The trouble is, for this Game of Thrones ragnarok business to pass as church, it has to be real. Especially if your parishioners are going to stake a lifetime of not drinking and not fucking on it. That means, until a seven-headed leopricorn carrying a woman in fishnets and a dingy fur coat comes walking out of the Mediterranean, you better have a pretty clear explanation of what this acid-trip nonsense means in regular earth terms.

Dr. Baxter is a master of this, of cherry-picking the prophetic symbols scattered throughout the Bible and lining them up with today’s geopolitics. He can take the most arcane crypto-beast from the least-read verse in the Old Testament and tell you exactly which country, politician, or social trend it embodies. Even if you’re the president. Not being facetious here, either — he’s good. When he says that the four-winged leopard in the Book of Daniel represents the German-led European Union, and that the fatal wound he’s been cured of in the Book of Revelation is the fall of the Third Reich as healed by the Marshall Plan, and that THAT makes Angela Merkel the most likely candidate for Whore of Babylon, I believe him. I don’t necessarily believe any of this is going to happen, but if it were to happen, I think it’d happen his way. He’s done his homework.

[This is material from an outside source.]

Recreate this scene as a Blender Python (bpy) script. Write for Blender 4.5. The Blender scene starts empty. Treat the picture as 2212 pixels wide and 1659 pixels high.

Baxter and his flock at the Holy-of-Holies, where the Jewish Third Temple will be built if the Muslims ever let the Jews do it.

One major player in the apocalypse that doesn’t take much scrying is Israel. Israel is Israel. Which is sort of good and bad for interpreting prophecy. Not only does everything that happens to Israel in the Bible foretell what happens to the actual Israel, but everything that happens to actual Israel should be foretold in the Bible. That make sense? It goes both ways. So for instance, while we were on our tour, John Kerry was in town to stump for his new peace plan between Netanyahu and the Palestinian Authority. Even an interpretive whiz like Baxter couldn’t have predicted this specific event would be happening at this moment in Israel, say a year ago, but since it was happening, it had to be somewhere in the book. Then someone tipped him off that in lieu of giving Jerusalem to one side or the other, the plan would create a shared Israeli-Palestinian government for the city, and it clicked. If signed, Kerry’s plan would be the beginning of the Great Tribulation. Which definitely ramped up the excitement on our trip! (Fortunately for us heathens, the issue is once again moot.)

As a professional interpreter of polysemic language, Baxter also understands the other meaning of “it has to be real,” which is it has to feel real. While fire and brimstone may have put asses in pews a century ago, today’s preachers are competing with both the Alien AND Predator franchises for the attention of a populace who couldn’t tell you what brimstone is if they even bothered looking up from their iPhone when you asked them. In deference to this attention-span gap, Baxter illustrates his teachings with some of the best Christian doomsday graphics since Doré did Dante. Check out how nice the box art is on his DVDs. It looks like he got the guy who did the Yes covers to design them.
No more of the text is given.